SOURCE DATA:
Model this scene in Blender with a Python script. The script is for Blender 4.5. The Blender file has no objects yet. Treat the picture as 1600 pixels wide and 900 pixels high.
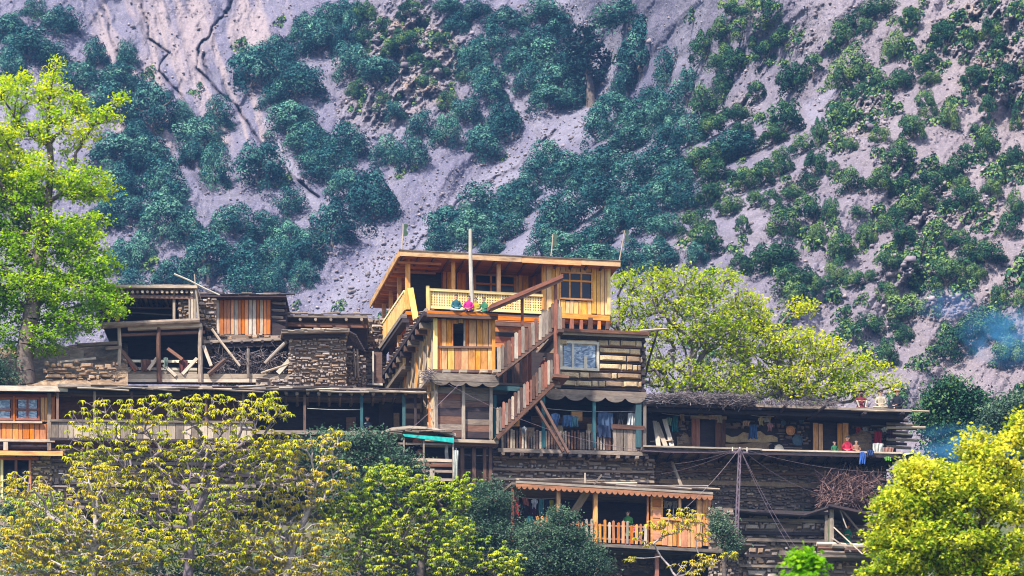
import bpy, math, random
import numpy as np
from mathutils import Vector, Matrix
random.seed(7)
rng = np.random.default_rng(7)
SC = bpy.context.scene
COL = SC.collection
# ---------------------------------------------------------------- camera, world, sun, exposure
KH, FPX = 2050.0, 6400.0            # horizon row and focal length in photo pixels (photo 1600 wide)
cd = bpy.data.cameras.new('camera'); cam = bpy.data.objects.new('camera', cd); COL.objects.link(cam)
cam.location = (0, -200, 0); cam.rotation_euler = (math.radians(90), 0, 0)
cd.sensor_width = 36; cd.lens = 36*FPX/1600; cd.shift_y = (KH-450)/1600
cd.clip_start = 1; cd.clip_end = 5000
cd.dof.use_dof = True; cd.dof.focus_distance = 205; cd.dof.aperture_fstop = 4.0
SC.camera = cam
SUN_EL, SUN_AZ = math.radians(52), math.radians(-40)   # azimuth measured from behind the camera, negative = from the left
W = bpy.data.worlds.new('World'); SC.world = W; W.use_nodes = True
wn = W.node_tree.nodes; wl = W.node_tree.links
bg = wn['Background']; sky = wn.new('ShaderNodeTexSky'); sky.sky_type = 'NISHITA'; sky.sun_disc = False
sky.sun_elevation = SUN_EL; sky.sun_rotation = math.pi + SUN_AZ; sky.air_density = 1.0; sky.dust_density = 1.5
wl.new(sky.outputs[0], bg.inputs[0]); bg.inputs[1].default_value = 0.11
sd = bpy.data.lights.new('sun', 'SUN'); sun = bpy.data.objects.new('sun', sd); COL.objects.link(sun)
sd.energy = 5.0; sd.angle = math.radians(3); sd.color = (1.0, 0.91, 0.78)
# direction TO the sun
sdir = Vector((math.sin(SUN_AZ)*math.cos(SUN_EL), -math.cos(SUN_AZ)*math.cos(SUN_EL), math.sin(SUN_EL)))
sun.rotation_euler = sdir.to_track_quat('Z', 'Y').to_euler()
SC.view_settings.view_transform = 'Standard'; SC.view_settings.look = 'None'
SC.view_settings.exposure = 1.2; SC.view_settings.gamma = 1.0
SC.cycles.filter_width = 1.1; SC.cycles.max_bounces = 6; SC.cycles.diffuse_bounces = 3; SC.cycles.transparent_max_bounces = 8
SC.cycles.volume_bounces = 0; SC.cycles.caustics_reflective = False; SC.cycles.caustics_refractive = False

# ---------------------------------------------------------------- basics
def S(Y): return (200.0+Y)/FPX
def P(px, py, Y=0.0): return Vector(((px-800)*S(Y), Y, (KH-py)*S(Y)))
def tag(o, label=None, cat=None, group=None, kind=None):
    if label: o['label'] = label
    if cat: o['category'] = cat
    if group: o['group'] = group
    if kind: o['kind'] = kind
    return o
def empty(name, loc):
    o = bpy.data.objects.new(name, None); o.location = loc; o.empty_display_size = .3; COL.objects.link(o); return o
ROOTLOC = {}
def thing(name, loc, label, cat, group=None):
    o = tag(empty(name, loc), label, cat, group); ROOTLOC[o.name] = Vector(loc); return o
def origin_of(o):
    while o.parent is not None: o = o.parent
    return o.location.copy()
def link(name, me, parent=None, loc=(0,0,0)):
    o = bpy.data.objects.new(name, me); COL.objects.link(o); o.location = loc
    if parent is not None: o.parent = parent
    return o
def mesh_np(name, V, F, attr=None, mat=None, smooth=False, uv=None):
    """V (n,3), F (m,k) equal sized faces"""
    V = np.asarray(V, dtype=np.float32); F = np.asarray(F, dtype=np.int32)
    me = bpy.data.meshes.new(name); k = F.shape[1]
    me.vertices.add(len(V)); me.vertices.foreach_set('co', V.ravel())
    me.loops.add(F.size); me.loops.foreach_set('vertex_index', F.ravel())
    me.polygons.add(len(F)); me.polygons.foreach_set('loop_start', np.arange(0, F.size, k, dtype=np.int32))
    if attr is not None:
        for an, (dom, arr) in attr.items():
            a = me.attributes.new(an, 'FLOAT', dom); a.data.foreach_set('value', np.asarray(arr, dtype=np.float32))
    if smooth: me.polygons.foreach_set('use_smooth', np.ones(len(F), dtype=bool))
    if uv is not None:
        l = me.uv_layers.new(name='UVMap'); l.data.foreach_set('uv', np.asarray(uv, dtype=np.float32).ravel())
    me.update(calc_edges=True)
    if mat: me.materials.append(mat)
    return me

# ---------------------------------------------------------------- noise in numpy
def _h(ix, iy, seed):
    n = (ix.astype(np.int64)*374761393 + iy.astype(np.int64)*668265263 + seed*974711) & 0xffffffff
    n = ((n ^ (n >> 13))*1274126177) & 0xffffffff
    return ((n ^ (n >> 16)) & 0xffff)/65535.0
def vnoise(x, y, seed=0):
    x = np.asarray(x, dtype=float); y = np.asarray(y, dtype=float)
    ix, iy = np.floor(x), np.floor(y); fx, fy = x-ix, y-iy
    fx = fx*fx*(3-2*fx); fy = fy*fy*(3-2*fy)
    a, b, c, d = _h(ix, iy, seed), _h(ix+1, iy, seed), _h(ix, iy+1, seed), _h(ix+1, iy+1, seed)
    return (a*(1-fx)+b*fx)*(1-fy) + (c*(1-fx)+d*fx)*fy
def fbm(x, y, seed=0, oct=4, gain=.5):
    s, a, t = 0, 1, 0
    for i in range(oct):
        s = s + a*vnoise(x, y, seed+i*17); t += a; a *= gain; x = x*2.03+5.1; y = y*2.03+1.7
    return s/t
def ridged(x, y, seed=0, oct=4):
    s, a, t = 0, 1, 0
    for i in range(oct):
        s = s + a*(1-abs(2*vnoise(x, y, seed+i*13)-1)); t += a; a *= .5; x = x*2.1+3.3; y = y*2.1+8.1
    return s/t
def dist_poly(px, py, pts):
    d = np.full(np.shape(px), 1e9)
    for (ax, ay), (bx, by) in zip(pts[:-1], pts[1:]):
        vx, vy = bx-ax, by-ay
        t = np.clip(((px-ax)*vx+(py-ay)*vy)/(vx*vx+vy*vy), 0, 1)
        d = np.minimum(d, np.hypot(px-ax-t*vx, py-ay-t*vy))
    return d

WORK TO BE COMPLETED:
Every line of the data above should be quoted exactly. Omit the pictures.

RESPONSE TO THE EXERCISE:
Model this scene in Blender with a Python script. The script is for Blender 4.5. The Blender file has no objects yet. Treat the picture as 1600 pixels wide and 900 pixels high.
import bpy, math, random
import numpy as np
from mathutils import Vector, Matrix
random.seed(7)
rng = np.random.default_rng(7)
SC = bpy.context.scene
COL = SC.collection
# ---------------------------------------------------------------- camera, world, sun, exposure
KH, FPX = 2050.0, 6400.0            # horizon row and focal length in photo pixels (photo 1600 wide)
cd = bpy.data.cameras.new('camera'); cam = bpy.data.objects.new('camera', cd); COL.objects.link(cam)
cam.location = (0, -200, 0); cam.rotation_euler = (math.radians(90), 0, 0)
cd.sensor_width = 36; cd.lens = 36*FPX/1600; cd.shift_y = (KH-450)/1600
cd.clip_start = 1; cd.clip_end = 5000
cd.dof.use_dof = True; cd.dof.focus_distance = 205; cd.dof.aperture_fstop = 4.0
SC.camera = cam
SUN_EL, SUN_AZ = math.radians(52), math.radians(-40)   # azimuth measured from behind the camera, negative = from the left
W = bpy.data.worlds.new('World'); SC.world = W; W.use_nodes = True
wn = W.node_tree.nodes; wl = W.node_tree.links
bg = wn['Background']; sky = wn.new('ShaderNodeTexSky'); sky.sky_type = 'NISHITA'; sky.sun_disc = False
sky.sun_elevation = SUN_EL; sky.sun_rotation = math.pi + SUN_AZ; sky.air_density = 1.0; sky.dust_density = 1.5
wl.new(sky.outputs[0], bg.inputs[0]); bg.inputs[1].default_value = 0.11
sd = bpy.data.lights.new('sun', 'SUN'); sun = bpy.data.objects.new('sun', sd); COL.objects.link(sun)
sd.energy = 5.0; sd.angle = math.radians(3); sd.color = (1.0, 0.91, 0.78)
# direction TO the sun
sdir = Vector((math.sin(SUN_AZ)*math.cos(SUN_EL), -math.cos(SUN_AZ)*math.cos(SUN_EL), math.sin(SUN_EL)))
sun.rotation_euler = sdir.to_track_quat('Z', 'Y').to_euler()
SC.view_settings.view_transform = 'Standard'; SC.view_settings.look = 'None'
SC.view_settings.exposure = 1.2; SC.view_settings.gamma = 1.0
SC.cycles.filter_width = 1.1; SC.cycles.max_bounces = 6; SC.cycles.diffuse_bounces = 3; SC.cycles.transparent_max_bounces = 8
SC.cycles.volume_bounces = 0; SC.cycles.caustics_reflective = False; SC.cycles.caustics_refractive = False

# ---------------------------------------------------------------- basics
def S(Y): return (200.0+Y)/FPX
def P(px, py, Y=0.0): return Vector(((px-800)*S(Y), Y, (KH-py)*S(Y)))
def tag(o, label=None, cat=None, group=None, kind=None):
    if label: o['label'] = label
    if cat: o['category'] = cat
    if group: o['group'] = group
    if kind: o['kind'] = kind
    return o
def empty(name, loc):
    o = bpy.data.objects.new(name, None); o.location = loc; o.empty_display_size = .3; COL.objects.link(o); return o
ROOTLOC = {}
def thing(name, loc, label, cat, group=None):
    o = tag(empty(name, loc), label, cat, group); ROOTLOC[o.name] = Vector(loc); return o
def origin_of(o):
    while o.parent is not None: o = o.parent
    return o.location.copy()
def link(name, me, parent=None, loc=(0,0,0)):
    o = bpy.data.objects.new(name, me); COL.objects.link(o); o.location = loc
    if parent is not None: o.parent = parent
    return o
def mesh_np(name, V, F, attr=None, mat=None, smooth=False, uv=None):
    """V (n,3), F (m,k) equal sized faces"""
    V = np.asarray(V, dtype=np.float32); F = np.asarray(F, dtype=np.int32)
    me = bpy.data.meshes.new(name); k = F.shape[1]
    me.vertices.add(len(V)); me.vertices.foreach_set('co', V.ravel())
    me.loops.add(F.size); me.loops.foreach_set('vertex_index', F.ravel())
    me.polygons.add(len(F)); me.polygons.foreach_set('loop_start', np.arange(0, F.size, k, dtype=np.int32))
    if attr is not None:
        for an, (dom, arr) in attr.items():
            a = me.attributes.new(an, 'FLOAT', dom); a.data.foreach_set('value', np.asarray(arr, dtype=np.float32))
    if smooth: me.polygons.foreach_set('use_smooth', np.ones(len(F), dtype=bool))
    if uv is not None:
        l = me.uv_layers.new(name='UVMap'); l.data.foreach_set('uv', np.asarray(uv, dtype=np.float32).ravel())
    me.update(calc_edges=True)
    if mat: me.materials.append(mat)
    return me

# ---------------------------------------------------------------- noise in numpy
def _h(ix, iy, seed):
    n = (ix.astype(np.int64)*374761393 + iy.astype(np.int64)*668265263 + seed*974711) & 0xffffffff
    n = ((n ^ (n >> 13))*1274126177) & 0xffffffff
    return ((n ^ (n >> 16)) & 0xffff)/65535.0
def vnoise(x, y, seed=0):
    x = np.asarray(x, dtype=float); y = np.asarray(y, dtype=float)
    ix, iy = np.floor(x), np.floor(y); fx, fy = x-ix, y-iy
    fx = fx*fx*(3-2*fx); fy = fy*fy*(3-2*fy)
    a, b, c, d = _h(ix, iy, seed), _h(ix+1, iy, seed), _h(ix, iy+1, seed), _h(ix+1, iy+1, seed)
    return (a*(1-fx)+b*fx)*(1-fy) + (c*(1-fx)+d*fx)*fy
def fbm(x, y, seed=0, oct=4, gain=.5):
    s, a, t = 0, 1, 0
    for i in range(oct):
        s = s + a*vnoise(x, y, seed+i*17); t += a; a *= gain; x = x*2.03+5.1; y = y*2.03+1.7
    return s/t
def ridged(x, y, seed=0, oct=4):
    s, a, t = 0, 1, 0
    for i in range(oct):
        s = s + a*(1-abs(2*vnoise(x, y, seed+i*13)-1)); t += a; a *= .5; x = x*2.1+3.3; y = y*2.1+8.1
    return s/t
def dist_poly(px, py, pts):
    d = np.full(np.shape(px), 1e9)
    for (ax, ay), (bx, by) in zip(pts[:-1], pts[1:]):
        vx, vy = bx-ax, by-ay
        t = np.clip(((px-ax)*vx+(py-ay)*vy)/(vx*vx+vy*vy), 0, 1)
        d = np.minimum(d, np.hypot(px-ax-t*vx, py-ay-t*vy))
    return d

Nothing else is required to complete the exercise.